Time for another physics problem. Here it comes...
Right. I left work, on time. Sure, it was dark, but it's winter; it's always dark these days. As is my custom for a Monday evening, I went to Sainsbury's and did food-shopping. As is also my custom, I shook my head at a few things, avoided eye-contact with a few other things, and stood in front of yet more things trying to reason myself out of buying them. Then I took my trolley to the till, smiled at a lady, and went home.
Still with me? We'll get to the physics in a minute.
When I got home, I stumbled over the shoes, and last week's Midweek Chronicle, and set about unpacking my shopping while I watched YouTube clips of CNN and MSNBC discussing America as though they were somehow weirdly, not part of it. I pulled out a chopping board, unsheathed a knife and started chopping onions and peppers. I got bored with listening to speculation about President Business, so I put Kris Vallotton on and listened to him talk about being accountable for your gifting.
The chopped vegetables sizzled as they fell into the pan. I flicked on the kettle and dumped a handful of linguine into another pan, ready for the boil. A can of tomatoes went in the first pan, and the colourful mix began to simmer. A few moments later, the pasta was cooked, so I started draining it over the sink, using the saucepan lid.
The lid fell in the sink, taking most of the linguine with it.
I stood there open-mouthed for a while, sighed miserably and then got more pasta out of the packet.
We're not there yet; that's not the physics problem. In fact, I almost wish that the laws of physics had given me that 'problem', by stopping working over the sink*, allowing the pasta to miraculously stick to the pan and defy gravity altogether.
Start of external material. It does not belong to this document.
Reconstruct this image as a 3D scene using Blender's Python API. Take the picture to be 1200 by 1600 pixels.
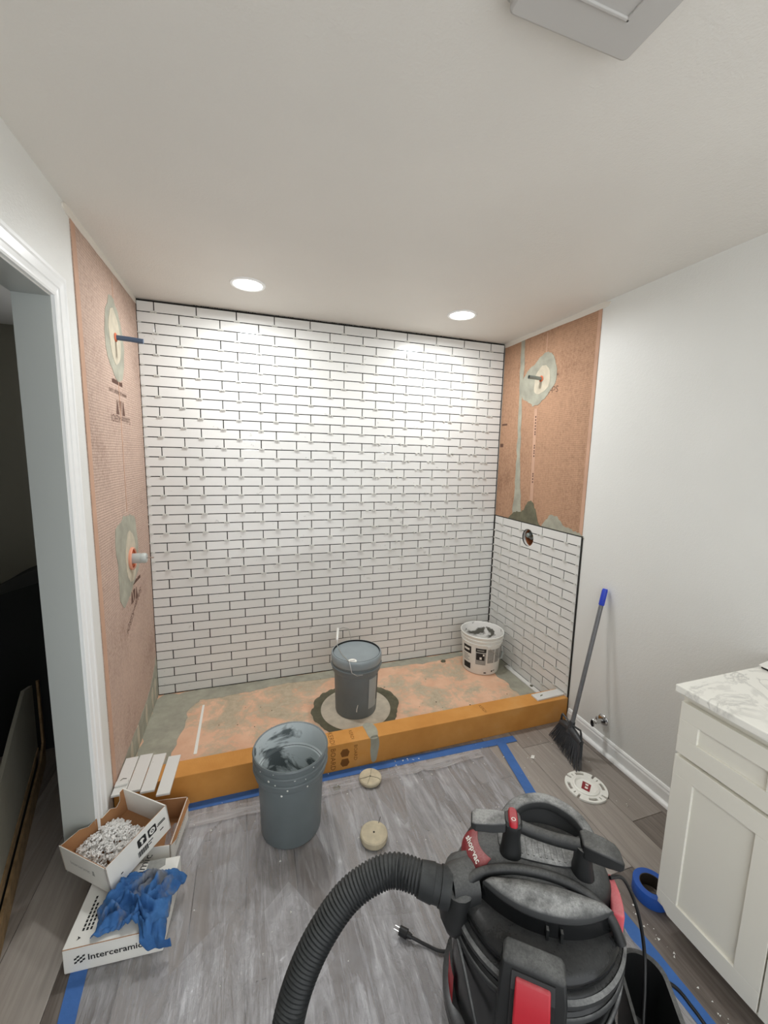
import bpy, bmesh, math, random
from math import sin, cos, pi, radians, sqrt, atan2
from mathutils import Vector, Matrix, noise

random.seed(7)
SC = bpy.context.scene
COL = SC.collection
for o in list(bpy.data.objects):
    bpy.data.objects.remove(o)

# ------------------------------------------------------------------ camera, world, lights, exposure
def s2l(c):
    c /= 255.0
    return c / 12.92 if c <= 0.04045 else ((c + 0.055) / 1.055) ** 2.4
def rgb(r, g, b): return (s2l(r), s2l(g), s2l(b), 1.0)

W, H, PAN = 2.4224, 2.44, 0.043
cam_d = bpy.data.cameras.new('camera'); cam = bpy.data.objects.new('camera', cam_d); COL.objects.link(cam)
YAW, PITCH, ROLL = 0.3196, 0.1374, 0.0223
fw = Vector((sin(YAW) * cos(PITCH), cos(YAW) * cos(PITCH), -sin(PITCH)))
rt = Vector((cos(YAW), -sin(YAW), 0)); up = rt.cross(fw)
r2 = cos(ROLL) * rt + sin(ROLL) * up; u2 = -sin(ROLL) * rt + cos(ROLL) * up
M = Matrix((r2, u2, -fw)).transposed().to_4x4(); M.translation = Vector((0.5944, -2.7235, 1.5936))
cam.matrix_world = M
cam_d.sensor_fit = 'AUTO'; cam_d.sensor_width = 36.0; cam_d.lens = 632.36 * 36.0 / 1600.0
cam_d.clip_start = 0.02
SC.camera = cam

SC.view_settings.view_transform = 'Standard'; SC.view_settings.look = 'None'
SC.view_settings.gamma = 1.0; SC.view_settings.use_curve_mapping = False
SC.view_settings.exposure = 0.54
try:
    SC.cycles.max_bounces = 10; SC.cycles.diffuse_bounces = 6; SC.cycles.transparent_max_bounces = 12
except Exception: pass

world = bpy.data.worlds.new('world'); SC.world = world; world.use_nodes = True
world.node_tree.nodes['Background'].inputs[0].default_value = (0.94, 0.975, 1.0, 1)
world.node_tree.nodes['Background'].inputs[1].default_value = 1.7
LAMP_W = 7.2
LAMP_COL = (0.97, 1.0, 1.01)

# ------------------------------------------------------------------ materials
class NT:
    def __init__(s, name):
        s.m = bpy.data.materials.new(name); s.m.use_nodes = True
        s.t = s.m.node_tree; s.b = s.t.nodes['Principled BSDF']
    def n(s, typ, **kw):
        nd = s.t.nodes.new(typ)
        for k, v in kw.items():
            if k in ('operation', 'blend_type', 'data_type', 'wave_type', 'bands_direction', 'feature', 'distance', 'interpolation', 'musgrave_type', 'rings_direction', 'wave_profile'):
                setattr(nd, k, v)
            else:
                nd.inputs[k if isinstance(k, int) else k.replace('_', ' ')].default_value = v
        return nd
    def l(s, a, b): s.t.links.new(a, b)
    def coord(s, kind='Object', scale=(1, 1, 1), rnd=False):
        tc = s.t.nodes.new('ShaderNodeTexCoord'); mp = s.t.nodes.new('ShaderNodeMapping')
        mp.inputs['Scale'].default_value = scale
        s.l(tc.outputs[kind], mp.inputs['Vector'])
        if rnd:
            oi = s.t.nodes.new('ShaderNodeObjectInfo'); ml = s.n('ShaderNodeMath', operation='MULTIPLY'); ml.inputs[1].default_value = 37.0
            s.l(oi.outputs['Random'], ml.inputs[0])
            cx = s.t.nodes.new('ShaderNodeCombineXYZ')
            for i in range(3): s.l(ml.outputs[0], cx.inputs[i])
            s.l(cx.outputs[0], mp.inputs['Location'])
        return mp.outputs[0]
    def noise(s, vec, scale, detail=3, rough=.55, dist=0.0):
        nd = s.n('ShaderNodeTexNoise', Scale=scale, Detail=detail, Roughness=rough, Distortion=dist)
        s.l(vec, nd.inputs['Vector']); return nd.outputs['Fac']
    def ramp(s, fac, stops):
        r = s.t.nodes.new('ShaderNodeValToRGB'); e = r.color_ramp.elements
        while len(e) < len(stops): e.new(0.5)
        for i, (p, c) in enumerate(stops): e[i].position = p; e[i].color = c
        s.l(fac, r.inputs['Fac']); return r.outputs['Color']
    def mix(s, fac, a, b, blend='MIX'):
        nd = s.t.nodes.new('ShaderNodeMix'); nd.data_type = 'RGBA'; nd.blend_type = blend
        if isinstance(fac, (int, float)): nd.inputs[0].default_value = fac
        else: s.l(fac, nd.inputs[0])
        for v, i in ((a, 6), (b, 7)):
            if isinstance(v, tuple): nd.inputs[i].default_value = v
            else: s.l(v, nd.inputs[i])
        return nd.outputs[2]
    def math(s, op, a, b=0.0):
        nd = s.n('ShaderNodeMath', operation=op)
        for i, v in enumerate((a, b)):
            if isinstance(v, (int, float)): nd.inputs[i].default_value = v
            else: s.l(v, nd.inputs[i])
        return nd.outputs[0]
    def bump(s, h, strength=.3, dist=.002):
        nd = s.n('ShaderNodeBump', Strength=strength, Distance=dist); s.l(h, nd.inputs['Height']); s.l(nd.outputs[0], s.b.inputs['Normal'])
    def set(s, **kw):
        for k, v in kw.items():
            k = k.replace('_', ' ')
            if isinstance(v, (int, float, tuple)): s.b.inputs[k].default_value = v
            else: s.l(v, s.b.inputs[k])
        return s.m

def simple(name, c, rough=.5, metal=0.0, bump=None, var=0.0, spec=.5, vscale=8.0):
    t = NT(name); t.set(Roughness=rough, Metallic=metal)
    t.b.inputs['Specular IOR Level'].default_value = spec
    if var or bump: v = t.coord()
    if var:
        f = t.noise(v, vscale, 4)
        lo = tuple(x * (1 - var) for x in c[:3]) + (1,); hi = tuple(min(1, x * (1 + var)) for x in c[:3]) + (1,)
        t.set(Base_Color=t.ramp(f, [(.3, lo), (.7, hi)]))
    else: t.set(Base_Color=c)
    if bump: t.bump(t.noise(v, bump[0], 3), bump[1], bump[2])
    return t.m

MT = {}
# painted drywall, orange peel
def paint(name, c, rough=.5, sc=190, st=.35):
    t = NT(name); v = t.coord()
    f = t.noise(v, 1.7, 3)
    t.set(Base_Color=t.ramp(f, [(.3, tuple(x * .95 for x in c[:3]) + (1,)), (.7, c)]), Roughness=rough)
    a = t.noise(v, sc, 2); b = t.noise(v, sc * .35, 2)
    t.bump(t.math('ADD', a, b), st, .0016); return t.m
MT['wall'] = paint('wall_paint', rgb(226, 226, 222), .45)
MT['ceil'] = paint('ceiling_paint', rgb(222, 218, 211), .6, 150, .5)
MT['jamb'] = paint('jamb_paint', rgb(184, 188, 184), .4, 60, .1)
MT['trimw'] = simple('trim_white', rgb(238, 239, 238), .3)
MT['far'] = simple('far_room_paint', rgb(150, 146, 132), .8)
MT['caulk'] = simple('joint_compound', rgb(222, 216, 206), .8, bump=(90, .4, .003))
MT['bed'] = simple('thinset_bed', rgb(34, 33, 29), .9, bump=(160, .5, .002), var=.25, vscale=30)
MT['thin'] = simple('thinset_smear', rgb(158, 156, 141), .85, bump=(60, .5, .002), var=.18, vscale=12)
MT['thin_light'] = simple('thinset_light', rgb(190, 180, 160), .85, bump=(60, .5, .002), var=.12, vscale=20)
MT['thin_dark'] = simple('thinset_dark', rgb(98, 95, 76), .85, bump=(60, .5, .002), var=.25, vscale=18)
MT['subfloor'] = simple('subfloor', rgb(40, 36, 33), .9)

def tile_mat(name, c):
    t = NT(name); v = t.coord(rnd=True)
    oi = t.t.nodes.new('ShaderNodeObjectInfo')
    base = t.ramp(oi.outputs['Random'], [(0, tuple(x * .94 for x in c[:3]) + (1,)), (1, c)])
    f = t.noise(v, 55, 4, .7)
    spots = t.math('GREATER_THAN', f, .715)
    sm = t.noise(v, 14, 5, .7); smk = t.math('GREATER_THAN', sm, .675)
    fac = t.math('MULTIPLY', t.math('MAXIMUM', spots, t.math('MULTIPLY', smk, .5)), .55)
    t.set(Base_Color=t.mix(fac, base, rgb(120, 117, 108)), Roughness=.13)
    t.bump(t.noise(v, 9, 2), .06, .004); return t.m
MT['tile'] = tile_mat('white_tile', rgb(222, 221, 217))
MT['spacer'] = simple('spacer_plastic', rgb(200, 199, 192), .5)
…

That kind of physics problem, I would have been alright with, even if Newton himself had seen it!
Though, there definitely wouldn't have been room for Sir Isaac and his ego, in my kitchen. Besides, he'd have been distracted by the iPad blaring out the thoughts of an American preacher from the wall.
A few minutes later, I successfully drained the new pasta and dumped it sloppily into a bowl. Then I spooned out the sauce and dolloped it onto the pasta. Then I sprinkled grated cheese on the top and carried the mountainous bowl into the other room, ready to eat it - the pasta, not the bowl.
And eat it, I just did. It was actually really nice! It was a kind of beautiful, flavoursome, cheesy, linguine bolognese.
The physics problem then, is not cooking or eating, or superstring pasta. It's time. How in the world is it now 10 of the actual pm? I haven't even done my daily stint of washing up yet! Where in this ridiculous universe has the time gone? Where?
And where, tell me, was this terrible time-thief this morning, when I was in a meeting with a PowerPoint presentation containing a mind-bending word-density of about 200 words per slide?
Unfortunately, I don't think we'll ever get to solve such physics problems. Pasta will continue to fall out of the pan and into the sink when you want to eat it, and will proceed to stick to the pan like stringy limpets... the very second you're ready to wash the pan up. Time will keep accelerating when you're not noticing, and slow right down to a dead stop whenever you're trying to stay awake in a status meeting, and at some point on such evenings of pondering like this, I will once again make a note to remind myself to buy a colander next time I'm in Sainsbury's in the slim hope that next Monday... I'll actually remember.
*Very importantly, specifically over my sink and nowhere else in the Universe. I can't stress that enough.